Thousands of Native Americans – like Thomas Joseph – and their allies have come from across the Americas to the windswept plains near the Standing Rock Reservation – and they vow to tough it out through the region’s notorious winter months until the pipeline project is cancelled.

“If this pipeline goes through, it’s gonna damage our land and our water. Nothing can live in oil,” says Winona Gasteau of the Cheyenne River Sioux. She oversees the kitchens for the largest encampment of pipeline opponents at Standing Rock. This day, she taught children how to butcher a buffalo. “We’re only human and we have to work together to save our future generations.”

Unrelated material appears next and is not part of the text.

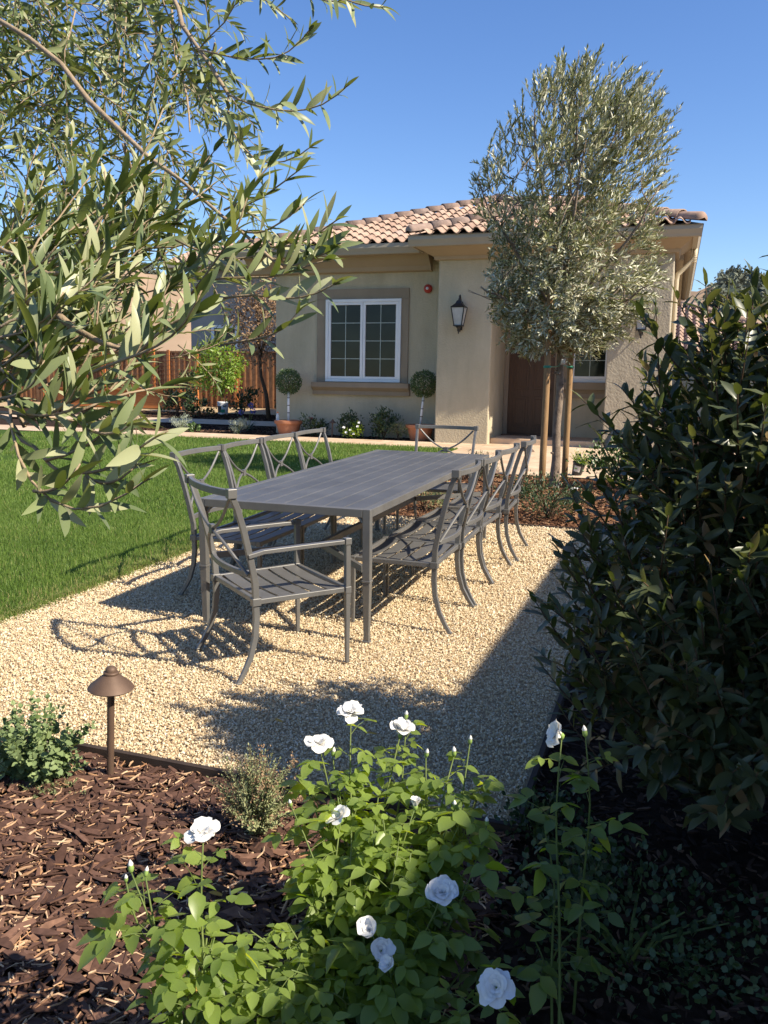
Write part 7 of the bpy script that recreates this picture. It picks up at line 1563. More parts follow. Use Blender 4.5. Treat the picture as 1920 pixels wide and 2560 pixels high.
([(-1.199,1.873,1.493),(-1.177,1.880,1.476),(-1.154,1.879,1.460),(-1.135,1.883,1.440),(-1.115,1.887,1.420),(-1.099,1.889,1.397)],0.0465),
([(-1.435,1.929,1.504),(-1.407,1.925,1.518),(-1.382,1.919,1.537),(-1.354,1.911,1.552),(-1.328,1.903,1.568),(-1.301,1.892,1.581)],0.0485),
([(-1.471,1.985,1.481),(-1.442,1.999,1.497),(-1.413,2.017,1.507),(-1.387,2.035,1.524),(-1.364,2.058,1.539),(-1.341,2.080,1.556)],0.0545),
([(-1.237,1.660,1.430),(-1.226,1.674,1.400),(-1.218,1.689,1.370),(-1.209,1.693,1.338),(-1.206,1.693,1.303),(-1.203,1.696,1.269)],0.0487),
([(-1.421,1.918,1.432),(-1.393,1.924,1.405),(-1.360,1.931,1.384),(-1.323,1.933,1.372),(-1.286,1.943,1.363),(-1.250,1.960,1.360)],0.0445)]

# ------------------------------------------------------------------ foreground olive (its trunk stands left of the frame)
def olive_near():
    rg = np.random.default_rng(21)
    t = empty('olive_tree', (-3.05, 1.15, gz(1.15) - 0.05)); tag(t, 'large olive tree whose leafy boughs hang in from the upper left', 'tree')
    ox, oy, oz = t.location
    def loc(o): o.location = (-ox, -oy, -oz); return o
    tr = MB()
    tr.tube([(-3.05, 1.15, -0.2), (-3.04, 1.16, 0.3), (-3.0, 1.2, 0.9), (-2.93, 1.25, 1.5), (-2.8, 1.35, 2.0), (-2.7, 1.4, 2.6), (-2.75, 1.5, 3.3)], [.12, .095, .085, .08, .07, .055, .03], 14)
    loc(tr.build('trunk', M['bark_olive'], t, smooth=True))
    lm = MB(); hubs = [np.array(p) for p in ((-2.95, 1.23, 1.2), (-2.86, 1.3, 1.75), (-2.75, 1.38, 2.3), (-2.72, 1.45, 2.9))]
    for li, (pts, r0, r1) in enumerate(OLIVE_LIMBS):
        pts = [np.array(p) for p in pts]
        hub = min(hubs, key=lambda q: np.linalg.norm(q - pts[0]) + (2 if q[2] > pts[0][2] + 0.25 else 0))
        mid = (hub * 0.5 + pts[0] * 0.5) + np.array([0, 0, 0.06])
        al = [hub, hub * .75 + mid * .25 + np.array([0, 0, .02]), mid] + pts
        rad = list(np.linspace(r0 * 1.9, r0 * 1.1, 3)) + list(np.linspace(r0, r1, len(pts)))
        if li == 1: al, rad = al[3:], rad[3:]
        wob = [p + rg.normal(0, r0 * 0.55, 3) for p in al]
        lm.tube(wob, [r * rg.uniform(0.85, 1.18) for r in rad], 8)
    loc(lm.build('limb', M['twig_olive'], t, smooth=True))
    tw = MB(); lv = Leaves()
    for pts, leaf in OLIVE_TWIGS:
        pts = np.array(pts)
        n = len(pts)
        tw.tube(pts, list(np.linspace(.0021, .0010, n)), 5)
        twig_leaves(lv, pts, leaf, spacing=(.0205 if pts[0][1] > 1.5 else .0245), ang=35, asp=rg.uniform(.175, .225), upb=.26, rng=rg, jit=.22)
    # the rest of the crown, towards the trunk
    for k in range(90):
        p = np.array([-2.7, 1.6, 2.35]) + rg.normal(0, 1, 3) * np.array([.42, .5, .5])
        d = unit(rg.normal(0, 1, 3) + np.array([.3, .2, -.1])); L = rg.uniform(.25, .4)
        pts = [p + d * L * s + np.array([0, 0, -.12 * L * s * s]) for s in np.linspace(0, 1, 5)]
        tw.tube(pts, list(np.linspace(.0022, .001, 5)), 4); twig_leaves(lv, pts, .055, spacing=.026, rng=rg)
    tag(loc(tw.build('twig', M['twig_olive'], t, smooth=True)), kind='stuff')
    loc(lv.build('foliage', M['olive'], t, seg=6, shape=LANCE, curl=.16, fold=.30, rng=rg))
olive_near()

# ------------------------------------------------------------------ staked olive
def olive_staked():
    rg = np.random.default_rng(31)
    X0, Y0_, Z0 = -1.37, 10.77, gz(10.77) - 0.03
    t = empty('olive_tree', (X0, Y0_, Z0)); tag(t, 'young silvery olive tree tied to two stakes before the porch', 'tree')
    def loc(o): o.location = (-X0, -Y0_, -Z0); return o
    b = MB()
    tz = [Z0 - .1, Z0 + .04, .5, .9, 1.3, 1.7, 2.1, 2.6]
    tx = [X0, X0, -1.36, -1.372, -1.352, -1.368, -1.35, -1.38]
    b.tube([(x, Y0_ + .01 * math.sin(z * 4), z) for x, z in zip(tx, tz)], [.085, .070, .054, .050, .047, .044, .041, .036], 14)
    for k in range(7):
        z = rg.uniform(.5, 2.1); a = rg.uniform(3.3, 6.0); b.lathe([(.012, -.012), (.028, 0.0), (.012, .014)], 8, (X0 + .048 * math.cos(a), Y0_ + .048 * math.sin(a), z))
    loc(b.build('trunk', M['bark_olive'], t, smooth=True))
    zs = [1.85, 2.2, 2.7, 3.3, 3.75, 4.15, 4.55, 4.82, 5.08]; xl = [-2.0, -2.25, -2.38, -2.34, -2.66, -2.50, -2.22, -2.08, -1.85]; xr = [-.72, -.42, -.22, -.25, -.18, -.12, -.2, -.3, -.62]
    def env(z): return np.interp(z, zs, xl), np.interp(z, zs, xr)
    lm = MB(); tips = []
    lim = [((-1.38, 10.77, 2.55), (-1.5, 10.7, 3.2), (-1.75, 10.6, 4.1), (-1.8, 10.55, 4.7)), ((-1.38, 10.77, 2.5), (-1.2, 10.8, 3.3), (-.95, 10.8, 4.1), (-.75, 10.85, 4.7)),
           ((-1.38, 10.77, 2.6), (-1.4, 10.9, 3.4), (-1.35, 11.0, 4.3), (-1.3, 11.0, 4.9)), ((-1.36, 10.77, 2.2), (-1.75, 10.6, 2.75), (-2.2, 10.4, 3.4), (-2.4, 10.3, 3.9)),
           ((-1.36, 10.77, 2.15), (-1.0, 10.6, 2.7), (-.55, 10.45, 3.2), (-.3, 10.4, 3.7)), ((-1.36, 10.77, 2.3), (-1.3, 10.4, 2.9), (-1.2, 10.05, 3.5), (-1.1, 9.95, 4.2)),
           ((-1.36, 10.77, 2.3), (-1.5, 11.2, 2.9), (-1.6, 11.5, 3.5), (-1.6, 11.6, 4.2)), ((-1.36, 10.77, 2.0), (-1.75, 10.55, 2.3), (-2.1, 10.4, 2.5), (-2.3, 10.3, 2.6)), ((-1.36, 10.77, 2.05), (-.95, 10.6, 2.3), (-.6, 10.5, 2.45), (-.35, 10.4, 2.6))]
    for l in lim:
        pts = np.array(l); ss = np.linspace(0, 1, 9); k = np.linspace(0, 1, 4)
        pp = np.stack([np.interp(ss, k, pts[:, i]) for i in range(3)], 1); pp[1:-1] = .25 * pp[:-2] + .5 * pp[1:-1] + .25 * pp[2:]
        pp += rg.normal(0, .012, pp.shape)
        lm.tube(pp, list(np.linspace(.032, .007, 9)), 7)
        for _ in range(9):
            i = rg.integers(2, 8); a = pp[i]; d = unit(rg.normal(0, 1, 3) + np.array([0, 0, .5])); L = rg.uniform(.35, .8)
            q = [a, a + d * L * .5 + np.array([0, 0, .03]), a + d * L + np.array([.05, 0, .10])]
            lm.tube(q, [.009, .006, .003], 5)
    loc(lm.build('limb', M['bark_olive'], t, smooth=True))
    tw = MB(); lv = Leaves(); n = 0; N = 1800
    clump = np.stack([rg.uniform(-2.6, -.2, 64), rg.uniform(9.8, 11.7, 64), rg.uniform(1.95, 5.0, 64)], 1)
    while n < N:
        z = rg.uniform(1.85, 5.08); a, e = env(z); cx, rx = (a + e) / 2, (e - a) / 2
        ang = rg.uniform(0, 6.283); rr = rg.random() ** .5
        x = cx + rx * .97 * rr * math.cos(ang); y = Y0_ + rx * .92 * rr * math.sin(ang)
        p = np.array([x, y, z])
        dmin = np.min(np.linalg.norm((clump - p) * np.array([1, 1, 1.0]), axis=1))
        if dmin > (.32 if z > 3.3 else .42) and rg.random() < (.80 if z > 3.3 else .9): continue
        up = np.clip((z - 2.6) / 2.0, -.25, 1.15)
        out = np.array([math.cos(ang), math.sin(ang), 0]) * rr
        d = unit(out * .75 + np.array([.30, .05, .95 * up]) + rg.normal(0, .33, 3)); L = rg.uniform(.20, .44)
        s = np.linspace(0, 1, 4)[:, None]
        pts = p + d * L * (s - .6) + np.array([.10, 0, -.10 if up < .3 else .03]) * L * s * s
        # keep the outline ragged but inside the crown
        tw.tube(pts, list(np.linspace(.0035, .0015, 4)), 3, cap=False)
        twig_leaves(lv, pts, .092, spacing=.027, ang=36, asp=.25, upb=.2 + .25 * up, rng=rg, jit=.34, flip=(.65 if up > .2 else .35))
        n += 1
    tag(loc(tw.build('twig', M['twig_olive'], t)), kind='stuff')
    loc(lv.build('foliage', M['olive_far'], t, seg=2, shape=LANCE, curl=.08, fold=.2, rng=rg))
olive_staked()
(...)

The response to the growing call for solidarity from people like Gasteau has exploded in the last six months, with multiple camps and literally thousands of people gathering near Standing Rock on any given day to oppose the pipeline construction route.

The Standing Rock Sioux and their allies accuse Energy Transfer Partners – the company building the pipeline – of desecrating sacred cultural sites and running roughshod over their rights – charges the company adamantly denies.

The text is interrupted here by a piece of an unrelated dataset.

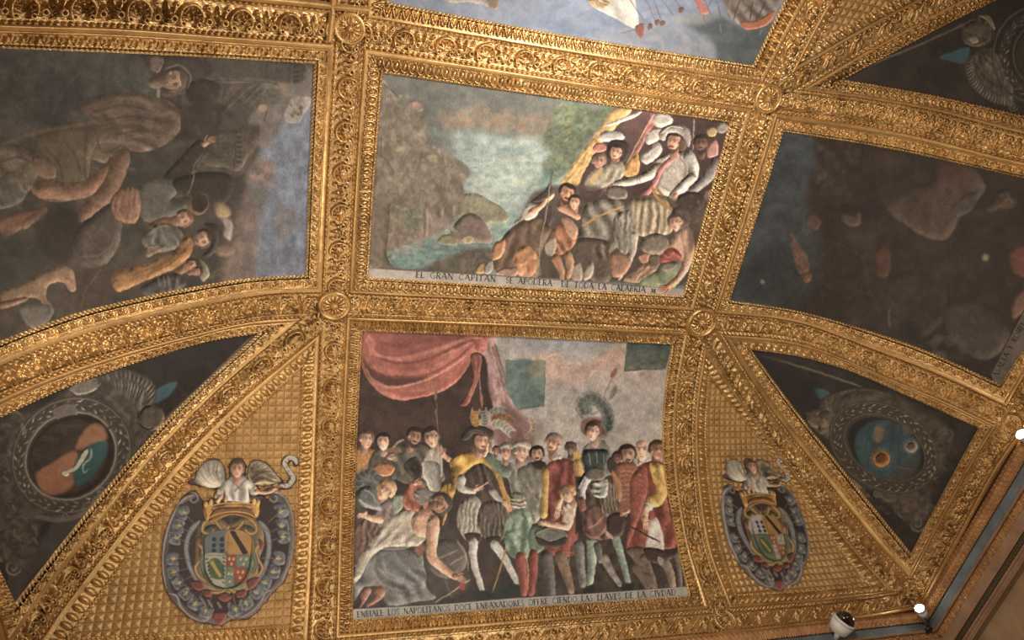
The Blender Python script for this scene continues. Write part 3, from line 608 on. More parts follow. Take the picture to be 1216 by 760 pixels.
    fill(oval(405, 540, 74, 54, 12), (118, 88, 76), .5); form(oval(420, 545, 60, 44, 12), (96, 70, 62), 4, .5); head(396, 562, 40, -.8, -4, skin=(210, 162, 136), hair=(88, 60, 46), long=False); stroke([(335, 540), (345, 500), (400, 488), (450, 510), (475, 560)], 1.4, (150, 114, 96), a=.8)
    plume([(470, 540), (465, 460), (430, 410), (370, 392), (340, 420), (360, 460), (390, 445)], 46, (92, 100, 95), 26, (116, 124, 116)); plume([(470, 560), (480, 520), (455, 440)], 30, (70, 82, 78), 10, (104, 116, 108))
    # ---------- right hand group
    head(645, 655, 50, -.2, 0, skin=(206, 160, 132), bald=True); head(718, 655, 44, .7, 0, skin=(170, 118, 94), hair=(84, 60, 48)); head(570, 680, 46, .1, -4, skin=(196, 146, 118), hair=(58, 46, 40), beard=(64, 48, 40)); head(520, 690, 26, 0, 0, skin=(120, 84, 70))
    form([(530, 745), (570, 725), (620, 735), (610, 800), (530, 800)], (150, 70, 58), 4, .4); form([(610, 740), (660, 715), (760, 730), (760, 800), (600, 800)], (140, 66, 56), 4, .4); lines([[(530, 725), (570, 740), (610, 720)], [(610, 735), (650, 715), (690, 700)]], 3, (190, 182, 168), .9)
    view(610, 550, 3.895)
    form([(480, 0), (560, 0), (570, 100), (540, 230), (500, 230), (480, 120)], (144, 88, 66), 5, .4); lines([[(490, 40 + 22*k), (530, 34 + 22*k), (560, 44 + 22*k)] for k in range(7)], 1.3, (196, 134, 92), .7)
    form([(455, 30), (480, 60), (500, 120), (490, 180), (470, 120)], (178, 104, 62), 3, .5); stroke([(470, 60), (492, 130), (492, 185)], 2, (120, 136, 118), a=.8)
    form([(600, 0), (690, 0), (705, 120), (720, 220), (745, 390), (660, 398), (520, 395), (525, 340), (550, 240), (570, 120)], (134, 62, 54), 8, .45, folds=4, fa=96)
    form([(560, 40), (600, 10), (620, 100), (600, 200), (560, 300), (530, 380), (540, 240)], (146, 72, 60), 5, .4); lines([[(575, 50 + 24*k), (600, 60 + 24*k)] for k in range(5)], 1.3, (200, 130, 94), .6); stroke([(525, 392), (620, 400), (745, 390)], 1.4, (196, 130, 66), a=.8)
    form([(630, 0), (690, 10), (705, 90), (705, 160), (670, 200), (630, 200), (612, 180), (660, 120), (635, 60)], (196, 150, 66), 6, .5, folds=3, fa=60); form([(600, 180), (640, 185), (640, 215), (605, 210)], (190, 184, 172), 3, .5)
    limb([(612, 205), (605, 240), (605, 260)], 36, SK, 30); hand(605, 262, 28, 75, (204, 152, 120)); form([(640, 260), (655, 250), (680, 300), (695, 370), (690, 415), (660, 430), (622, 425), (618, 330)], (198, 188, 176), 4, .25)
    stroke([(535, 290), (600, 325), (680, 365)], 2, (52, 42, 42)); hand(520, 225, 20, 150)
    # legs right
    form([(520, 400), (620, 395), (640, 440), (600, 450), (640, 570), (610, 570), (560, 460)], (108, 90, 76), 5, .5); limb([(600, 440), (630, 510), (650, 570)], 46, (126, 104, 84), 30); limb([(680, 430), (720, 500), (735, 570)], 50, (128, 108, 88), 30); limb([(560, 480), (600, 540), (620, 580)], 36, (110, 92, 78), 26); limb([(750, 420), (765, 500), (770, 570)], 26, (104, 92, 80), 20)
    form([(600, 400), (690, 400), (740, 430), (690, 460), (620, 450)], (70, 54, 50), 4, .5); fill([(668, 430), (690, 440), (690, 470), (672, 465)], (140, 146, 146), .4)
    dabs([(270, 560), (780, 540), (790, 580), (300, 600)], 60, [(84, 74, 64), (60, 54, 48), (104, 94, 80)], 1, 3.5, .4, 9, 0, 1, 2.5)
    # drum boy
    form([(230, 190), (280, 180), (278, 260), (250, 310), (215, 300), (230, 240)], (196, 172, 146), 4, .5, folds=3, fa=70); limb([(235, 290), (190, 285), (135, 275)], 34, (196, 150, 122), 26); hand(140, 275, 18, 170)
    hand(205, 210, 28, 100, (204, 158, 128)); limb([(205, 200), (218, 165)], 26, (200, 152, 122), 22); head(252, 145, 36, -.9, -20, skin=(212, 160, 130), hair=(184, 138, 78))
    form(oval(172, 330, 78, 30, 4), (92, 92, 86), 3, .5); fill(oval(170, 332, 64, 20, 4), (112, 112, 104), .5); stroke([(100, 330), (170, 302), (240, 322)], 1.2, (164, 160, 146), a=.8); form([(100, 340), (170, 362), (245, 345), (240, 372), (170, 388), (110, 370)], (56, 50, 46), 3, .4)
    # ---------- kneeling page foreground
    view(410, 550, 3.895)
    fill([(430, 350), (510, 350), (560, 470), (580, 560), (440, 620), (380, 560)], (76, 68, 60), 2, .8); form(oval(470, 440, 95, 92, 0), (92, 86, 78), 8, .5, a=.8); lines([[(430, 440), (520, 400)], [(480, 470), (550, 430)], [(515, 355), (560, 430), (570, 500)]], 2.0, (158, 148, 130), .6)
    form([(330, 440), (350, 420), (360, 480), (330, 520), (312, 490)], (112, 122, 102), 3, .4); fill([(320, 400), (350, 370), (370, 390), (340, 430)], (136, 84, 72), 1)
    form([(45, 520), (130, 410), (210, 380), (320, 420), (370, 500), (380, 580), (420, 620), (330, 640), (190, 650), (150, 570), (80, 580), (40, 640)], (104, 106, 106), 8, .5, folds=6, fa=50)
    lines([[(140, 420), (130, 500), (170, 560), (260, 590)], [(170, 430), (190, 500), (280, 540)], [(110, 440), (90, 520)], [(150, 480), (200, 530), (330, 560)]], 3.4, (146, 146, 140), .7, 1)
    form([(320, 225), (220, 240), (160, 300), (110, 370), (60, 450), (40, 560), (60, 540), (110, 450), (160, 400), (270, 385), (340, 380), (372, 345), (330, 330), (310, 280)], (168, 156, 138), 6, .45, folds=5, fa=140)
    lines([[(230, 260), (170, 330), (110, 420)], [(290, 250), (220, 330), (130, 400)], [(310, 330), (230, 360), (150, 385)], [(350, 370), (250, 395), (160, 395)]], 1.8, (206, 194, 174), .6, .6); lines([[(260, 270), (200, 330), (140, 390)], [(330, 350), (240, 375)]], 1.6, (112, 100, 90), .6, .6)
    form([(320, 230), (370, 218), (420, 240), (436, 270), (420, 330), (370, 345), (330, 335), (305, 290)], (196, 148, 116), 8, .5)
    limb([(410, 270), (400, 360), (400, 430), (470, 500), (510, 525)], 66, (198, 148, 116), 30, .5); hand(515, 525, 30, 25, (170, 118, 92)); stroke([(312, 290), (325, 250), (360, 220)], 1.2, (90, 70, 60), a=.7)
    head(432, 192, 50, .9, 62, skin=(168, 118, 92), hair=(66, 56, 50), long=False); dabs([(385, 180), (400, 145), (440, 135), (470, 160), (440, 190), (400, 215)], 30, [(84, 72, 62), (48, 40, 36)], .5, 1.6, .7, 14); fill([(360, 190), (378, 178), (384, 195), (370, 215)], (192, 120, 96), .4); stroke([(400, 215), (440, 260), (440, 300)], 3.5, (60, 52, 46), a=.9)
    stroke([(415, 645), (500, 590), (580, 535)], 1.6, (176, 146, 110)); fill([(535, 555), (550, 555), (545, 590), (532, 585)], (160, 60, 50), .4); stroke([(460, 530), (490, 620)], 1.4, (112, 104, 94), a=.8)
    for p in ([(75, 640), (70, 600), (95, 570), (118, 580), (105, 620), (60, 680)], [(130, 620), (135, 575), (165, 565), (185, 600), (150, 640), (95, 665)]): form(p, (150, 98, 76), 5, .5)
    dabs([(200, 620), (420, 600), (460, 650), (200, 665)], 40, [(120, 114, 102), (78, 70, 62)], 1, 3, .5, 12, 10, .8, 2.4)
    grade(405, 375, 840, 750, .66, .98, (.05, (120, 104, 90)), .5, .20, 1.08)
    # inscription band
    view(0, 0, 1)
    fill([(417, 723.5), (520, 718), (610, 710.5), (700, 705), (790, 698.5), (822, 696), (825, 722), (610, 726), (412, 742)], (138, 138, 134), .35, smooth=False, mot=((156, 152, 144), 14)); stroke([(417, 723), (520, 717.5), (610, 710), (700, 704.5), (822, 695.5)], .8, (60, 54, 48), a=.8)
    letter_row('ENBIALE LOS NAPOLITANOS DOCE ENBAXADORES OFFRE CIENDO LAS LLAVES DE LA CIVDAD', (424.5, 733.2), (803, 706.5), 6.6)
paint_lower(); snap('lower', 405, 375, 840, 750)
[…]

Opponents also argue that the pipeline – which the Brookings Institute says will create less than 50 permanent jobs – perpetuates fossil fuel exploitation and puts at risk a watershed that almost 20 million people rely on for clean water. The 1,100 mile pipeline would cross rivers, forests and farmland in four states, carrying roughly twenty million gallons of fracked Bakken crude oil each day – much more safely than by road or rail, according to the company.

But the disastrous Shelby County Alabama spill earlier this month has sparked growing public alarm about the safety of pipelines. And Standing Rock water protectors note that a major Dakota Access partner, Enbridge, logged more than 800 spills between 1999 and 2010 alone – including the largest inland oil spill in U.S. history.

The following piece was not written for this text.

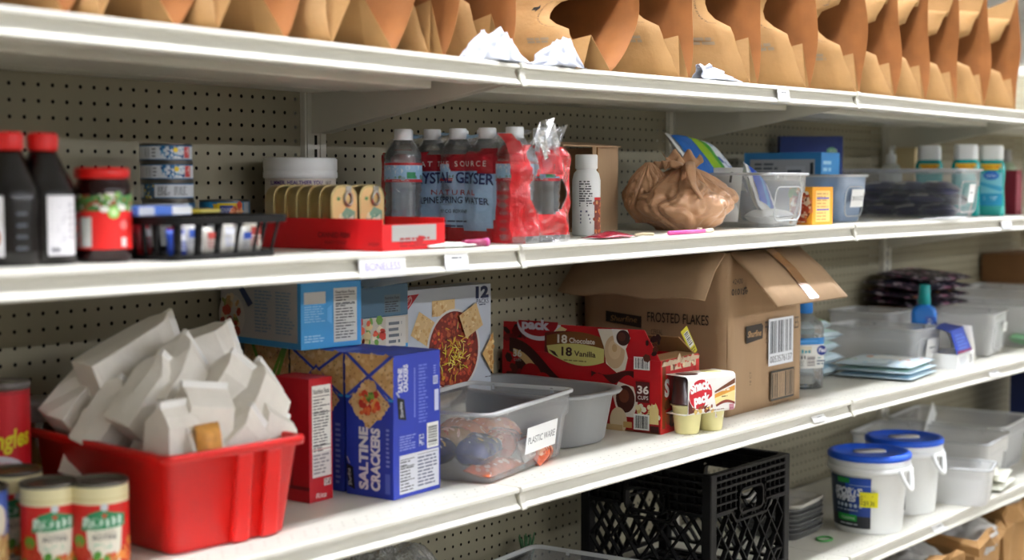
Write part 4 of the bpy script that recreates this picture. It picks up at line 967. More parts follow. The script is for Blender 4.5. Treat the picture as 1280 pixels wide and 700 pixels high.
def sack(label, p, rot, L=.115, w=.068, d=.05, seed=1, m=None, cat='paper sack'):
    t = thing('paper_sack', label, 'paper sack', p, 0, 'white paper sacks in the red tote'); t.rotation_euler = rot
    r = random.Random(seed); rings = []
    def rg(w_, d_, z, j): return [(x+r.uniform(-j, j), y+r.uniform(-j, j), z+r.uniform(-j, j)) for x, y in ((-w_/2, -d_/2), (0, -d_/2*1.06), (w_/2, -d_/2), (w_/2*1.03, 0), (w_/2, d_/2), (0, d_/2*1.06), (-w_/2, d_/2), (-w_/2*1.03, 0))]
    q = .002
    B().loft([rg(w*.96, d*.96, -L/2, q), rg(w, d, -L*.46, q), rg(w, d, -L*.1, q*1.5), rg(w*.98, d*.97, L*.22, q*1.5), rg(w*.99, d*.62, L*.34, q), rg(w*.97, d*.16, L*.44, q*.5)], 0, False).obj('sack_body', m or M_sack, t, bevel=.0015)
    B().loft([rg(w*1.0, d*.17, L*.43, .001), rg(w*1.02, d*.15, L*.5, .001), rg(w*1.0, d*.08, L*.51, .001)], 0, False).obj('folded_top', mat('sack_paper_fold', '#faf8f3', .55), t, loc=(0, 0, 0))
    return t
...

“This is gonna affect everyone down the Missouri River, not only natives, but I mean black, white, yellow, green, purple, whoever, you know? We all drink water, damn it,” says Jasmine Hardin, a member of the Ho-Chunk Nation who came from Winnebago, Nebraska with her aunts and uncle, one of hundreds of family encampments making up the larger mobilization against the Dakota Access pipeline. “This is gonna be the ultimate change in America. And it’s gonna happen whether they like it or not.”

While lawyers for pipeline opponents continue to battle the company and the government in court – and the number of arrests near Standing Rock may soon top 100 – on the ground, thousands of people like Joseph, Gasteau and Hardin remain committed to waiting out – and pushing out – the pipeline, despite the company’s political clout and the coming winter cold.